Questo è il motivo per il quale i piloti USA del Cermis non potevano essere giudicati in Italia, mentre la cittadina USA Amanda Knox si. E’ il motivo per il quale gli atti compiuti dai soldati italiani in Afghanistan, in Iraq, in Bosnia (o dove vuoi tu) sono giudicati dalla nostra magistratura (militare o non).
Se un indiano che è in Libano con UNIFIL fa fuori un Hezbollah mentre è in servizio viene catturato salla “sua” Military Police ed immediatamente esfiltrato. Certo l’India non lo si lascia giudicare da un tribunale locale.


Ecco perché’ quella nave non doveva neppure attraccare nel Kerala, folle (o sprovveduto) fu l’armatore che lo permise. L’India non aveva e non ha il diritto di giudicare atti compiuti per giunta in acque internazionali da soldati italiani ancorché presumibilmente condotti contro suoi cittadini.


Il motivo è semplice, molto più di quanto si creda. Il valore che è attribuito alla vita nel mondo non è assoluto.  Il valore della vita di Sarah Scazzi non equivale a quella di un bimbo somalo lanciato dai propri genitori sotto un mezzo UN affinché muoia (o meglio rimanga storpio) per guadagnare indennizzi.

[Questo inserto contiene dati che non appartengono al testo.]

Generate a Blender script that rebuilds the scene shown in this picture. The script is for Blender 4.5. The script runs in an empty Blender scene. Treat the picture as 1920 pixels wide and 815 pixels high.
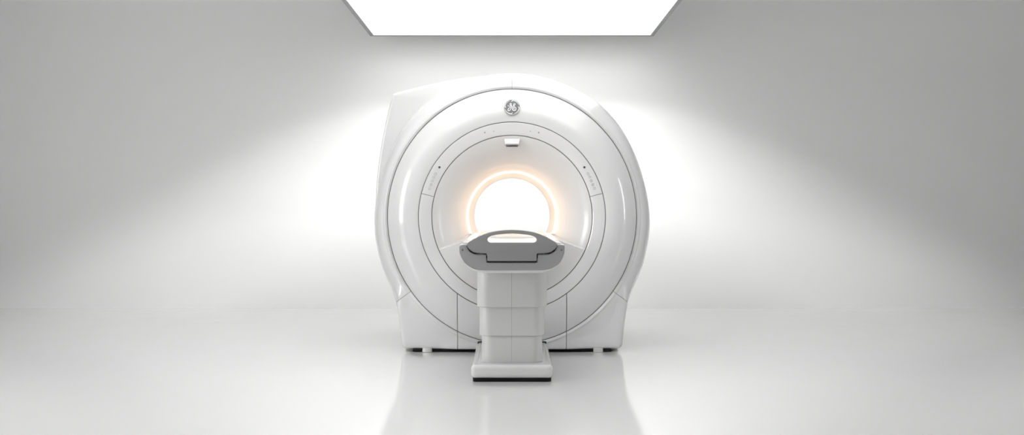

Piaccia o meno è un dato di fatto ed è per questo che i perbenisti, sebbene spolettati da qualche esternazione politica, giornalistica o, peggio, di toghe o nostrane, dovrebbero evitare di scandalizzarsi se chi sparò a Calipari rispettò una consegna e, sono persuaso, non sapesse neppure chi fosse l’improvvida giornalista che si fece catturare e poi liberare coi soldi del contribuente!

Bene ha fatto il governo italiano. Real politik del nostro Stato che se pur assai tardivamente si è reso conto che non avevamo altra strada.